> **OBJECTIVE**:
Go through the records underneath and count the lines that include the string "sstep". Give nothing but the number.

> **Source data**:
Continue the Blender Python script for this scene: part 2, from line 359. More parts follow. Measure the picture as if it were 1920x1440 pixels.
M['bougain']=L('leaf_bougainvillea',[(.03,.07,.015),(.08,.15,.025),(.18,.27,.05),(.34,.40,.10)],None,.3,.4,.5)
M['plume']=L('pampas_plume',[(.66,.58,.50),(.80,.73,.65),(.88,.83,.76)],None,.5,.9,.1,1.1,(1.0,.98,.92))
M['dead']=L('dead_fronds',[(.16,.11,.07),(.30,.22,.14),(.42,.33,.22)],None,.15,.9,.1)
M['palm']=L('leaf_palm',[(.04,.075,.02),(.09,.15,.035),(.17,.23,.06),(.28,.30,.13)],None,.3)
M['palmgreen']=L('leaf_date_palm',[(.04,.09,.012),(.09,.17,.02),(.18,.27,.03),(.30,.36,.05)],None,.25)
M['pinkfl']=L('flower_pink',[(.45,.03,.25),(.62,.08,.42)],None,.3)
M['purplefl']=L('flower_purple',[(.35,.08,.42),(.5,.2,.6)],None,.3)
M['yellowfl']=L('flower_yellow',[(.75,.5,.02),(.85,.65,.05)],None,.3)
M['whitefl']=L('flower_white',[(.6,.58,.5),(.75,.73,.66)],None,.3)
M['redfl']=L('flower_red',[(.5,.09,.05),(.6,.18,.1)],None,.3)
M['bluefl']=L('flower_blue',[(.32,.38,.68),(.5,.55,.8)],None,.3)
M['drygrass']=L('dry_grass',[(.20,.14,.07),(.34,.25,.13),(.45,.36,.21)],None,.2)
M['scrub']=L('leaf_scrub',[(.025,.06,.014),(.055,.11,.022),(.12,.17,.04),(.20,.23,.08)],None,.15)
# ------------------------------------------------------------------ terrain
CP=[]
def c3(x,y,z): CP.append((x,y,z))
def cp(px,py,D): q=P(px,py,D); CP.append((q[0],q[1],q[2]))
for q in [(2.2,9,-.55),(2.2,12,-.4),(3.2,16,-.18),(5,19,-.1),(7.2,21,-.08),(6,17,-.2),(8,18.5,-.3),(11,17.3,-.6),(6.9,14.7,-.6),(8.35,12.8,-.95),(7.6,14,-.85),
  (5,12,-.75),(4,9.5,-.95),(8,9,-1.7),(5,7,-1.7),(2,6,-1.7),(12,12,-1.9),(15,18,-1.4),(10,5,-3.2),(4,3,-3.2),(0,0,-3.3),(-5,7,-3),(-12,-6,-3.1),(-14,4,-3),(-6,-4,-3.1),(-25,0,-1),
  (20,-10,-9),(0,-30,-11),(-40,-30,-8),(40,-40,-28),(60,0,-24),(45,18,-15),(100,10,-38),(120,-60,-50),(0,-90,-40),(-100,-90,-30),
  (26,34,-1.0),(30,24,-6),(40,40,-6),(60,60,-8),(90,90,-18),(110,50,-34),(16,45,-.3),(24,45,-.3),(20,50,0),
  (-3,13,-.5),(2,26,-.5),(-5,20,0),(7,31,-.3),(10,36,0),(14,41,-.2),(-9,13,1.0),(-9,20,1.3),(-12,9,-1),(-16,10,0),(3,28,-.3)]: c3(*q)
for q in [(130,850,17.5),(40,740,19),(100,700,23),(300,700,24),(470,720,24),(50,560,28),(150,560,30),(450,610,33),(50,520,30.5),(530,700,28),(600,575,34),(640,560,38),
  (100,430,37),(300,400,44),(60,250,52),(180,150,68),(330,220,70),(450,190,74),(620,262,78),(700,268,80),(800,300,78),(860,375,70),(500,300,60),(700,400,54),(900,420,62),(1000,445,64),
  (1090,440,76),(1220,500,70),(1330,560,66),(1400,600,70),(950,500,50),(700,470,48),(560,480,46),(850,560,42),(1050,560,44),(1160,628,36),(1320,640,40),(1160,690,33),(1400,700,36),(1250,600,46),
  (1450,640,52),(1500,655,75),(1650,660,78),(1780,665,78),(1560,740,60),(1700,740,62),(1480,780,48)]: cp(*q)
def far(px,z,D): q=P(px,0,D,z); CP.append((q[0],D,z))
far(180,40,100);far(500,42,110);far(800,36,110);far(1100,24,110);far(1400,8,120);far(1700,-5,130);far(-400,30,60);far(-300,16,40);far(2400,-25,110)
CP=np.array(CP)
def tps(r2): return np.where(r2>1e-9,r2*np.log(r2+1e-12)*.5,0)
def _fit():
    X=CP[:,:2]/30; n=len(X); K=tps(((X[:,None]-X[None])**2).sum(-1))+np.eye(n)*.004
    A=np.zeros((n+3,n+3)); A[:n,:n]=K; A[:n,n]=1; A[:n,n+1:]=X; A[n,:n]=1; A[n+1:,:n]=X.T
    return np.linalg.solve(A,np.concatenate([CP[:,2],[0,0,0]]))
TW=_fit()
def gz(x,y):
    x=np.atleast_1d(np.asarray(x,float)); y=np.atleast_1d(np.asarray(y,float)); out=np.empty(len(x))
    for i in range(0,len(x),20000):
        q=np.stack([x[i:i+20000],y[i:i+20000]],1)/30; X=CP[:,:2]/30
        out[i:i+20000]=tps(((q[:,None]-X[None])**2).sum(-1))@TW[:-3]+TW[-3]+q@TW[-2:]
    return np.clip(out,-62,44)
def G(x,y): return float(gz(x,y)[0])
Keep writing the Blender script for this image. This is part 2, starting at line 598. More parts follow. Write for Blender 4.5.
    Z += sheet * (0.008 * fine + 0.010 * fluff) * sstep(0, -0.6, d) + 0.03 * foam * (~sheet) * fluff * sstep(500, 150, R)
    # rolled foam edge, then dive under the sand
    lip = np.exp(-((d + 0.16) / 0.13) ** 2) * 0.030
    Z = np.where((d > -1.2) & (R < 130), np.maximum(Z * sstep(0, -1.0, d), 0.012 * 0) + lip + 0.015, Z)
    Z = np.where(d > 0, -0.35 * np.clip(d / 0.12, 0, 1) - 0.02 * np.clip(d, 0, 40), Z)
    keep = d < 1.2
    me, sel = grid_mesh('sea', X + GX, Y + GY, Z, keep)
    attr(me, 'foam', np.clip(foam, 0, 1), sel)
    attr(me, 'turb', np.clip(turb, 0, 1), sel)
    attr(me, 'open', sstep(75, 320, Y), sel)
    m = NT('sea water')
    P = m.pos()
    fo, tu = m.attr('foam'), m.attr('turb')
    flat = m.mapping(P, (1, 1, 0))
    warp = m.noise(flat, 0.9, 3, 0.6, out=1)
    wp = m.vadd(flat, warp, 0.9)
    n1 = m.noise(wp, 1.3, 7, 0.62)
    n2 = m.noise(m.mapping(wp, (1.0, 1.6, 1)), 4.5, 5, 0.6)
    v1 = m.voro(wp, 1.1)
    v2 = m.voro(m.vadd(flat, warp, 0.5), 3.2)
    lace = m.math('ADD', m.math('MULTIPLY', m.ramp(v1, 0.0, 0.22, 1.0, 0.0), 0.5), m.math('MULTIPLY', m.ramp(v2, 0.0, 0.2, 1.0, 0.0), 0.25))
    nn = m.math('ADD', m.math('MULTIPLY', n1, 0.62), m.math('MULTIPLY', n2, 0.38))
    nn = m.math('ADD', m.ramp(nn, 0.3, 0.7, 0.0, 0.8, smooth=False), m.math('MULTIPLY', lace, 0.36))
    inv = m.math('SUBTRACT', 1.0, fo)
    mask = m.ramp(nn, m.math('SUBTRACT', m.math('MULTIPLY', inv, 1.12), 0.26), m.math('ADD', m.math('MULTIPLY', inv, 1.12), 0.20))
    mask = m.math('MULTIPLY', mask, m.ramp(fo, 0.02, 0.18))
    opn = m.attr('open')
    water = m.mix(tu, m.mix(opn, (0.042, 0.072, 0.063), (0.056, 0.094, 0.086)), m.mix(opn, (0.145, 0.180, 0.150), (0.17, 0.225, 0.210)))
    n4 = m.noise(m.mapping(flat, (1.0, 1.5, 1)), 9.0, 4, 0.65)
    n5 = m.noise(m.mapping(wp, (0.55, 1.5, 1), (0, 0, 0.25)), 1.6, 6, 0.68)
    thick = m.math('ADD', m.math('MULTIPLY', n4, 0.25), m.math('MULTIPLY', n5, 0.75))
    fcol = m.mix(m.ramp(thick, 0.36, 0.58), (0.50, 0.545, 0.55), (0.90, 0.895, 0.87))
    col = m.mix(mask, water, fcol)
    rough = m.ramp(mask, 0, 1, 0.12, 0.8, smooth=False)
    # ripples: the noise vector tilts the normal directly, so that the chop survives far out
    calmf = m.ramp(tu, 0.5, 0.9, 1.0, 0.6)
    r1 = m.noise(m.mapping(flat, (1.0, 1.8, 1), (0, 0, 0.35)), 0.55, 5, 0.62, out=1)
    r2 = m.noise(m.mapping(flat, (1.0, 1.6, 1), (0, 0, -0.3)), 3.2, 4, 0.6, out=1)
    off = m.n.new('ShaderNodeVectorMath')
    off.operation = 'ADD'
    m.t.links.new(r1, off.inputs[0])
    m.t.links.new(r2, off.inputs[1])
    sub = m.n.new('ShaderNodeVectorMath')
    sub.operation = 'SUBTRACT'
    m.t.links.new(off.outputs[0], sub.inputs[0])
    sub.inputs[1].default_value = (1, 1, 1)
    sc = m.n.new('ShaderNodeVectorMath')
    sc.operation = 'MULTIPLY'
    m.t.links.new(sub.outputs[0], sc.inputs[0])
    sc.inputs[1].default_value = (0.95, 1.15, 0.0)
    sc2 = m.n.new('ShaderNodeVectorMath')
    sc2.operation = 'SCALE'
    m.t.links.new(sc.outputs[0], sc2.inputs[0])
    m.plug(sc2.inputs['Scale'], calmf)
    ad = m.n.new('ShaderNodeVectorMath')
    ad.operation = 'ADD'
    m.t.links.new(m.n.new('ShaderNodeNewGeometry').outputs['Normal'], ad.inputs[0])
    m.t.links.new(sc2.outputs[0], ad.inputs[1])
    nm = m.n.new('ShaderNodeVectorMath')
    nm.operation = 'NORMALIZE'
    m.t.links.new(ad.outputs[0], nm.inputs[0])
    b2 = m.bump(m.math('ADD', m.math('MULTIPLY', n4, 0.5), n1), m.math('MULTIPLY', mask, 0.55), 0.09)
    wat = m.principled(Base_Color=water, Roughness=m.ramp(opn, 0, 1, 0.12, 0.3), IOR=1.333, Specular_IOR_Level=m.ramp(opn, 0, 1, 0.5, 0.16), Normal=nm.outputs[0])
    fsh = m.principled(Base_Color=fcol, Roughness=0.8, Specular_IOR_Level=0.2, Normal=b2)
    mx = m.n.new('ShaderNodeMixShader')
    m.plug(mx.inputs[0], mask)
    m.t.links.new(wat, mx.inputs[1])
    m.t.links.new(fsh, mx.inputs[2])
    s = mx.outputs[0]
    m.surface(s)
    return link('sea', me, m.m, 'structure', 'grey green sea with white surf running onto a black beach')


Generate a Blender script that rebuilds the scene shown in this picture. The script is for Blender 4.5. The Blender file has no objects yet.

> **COMPLETE RESPONSE**:
3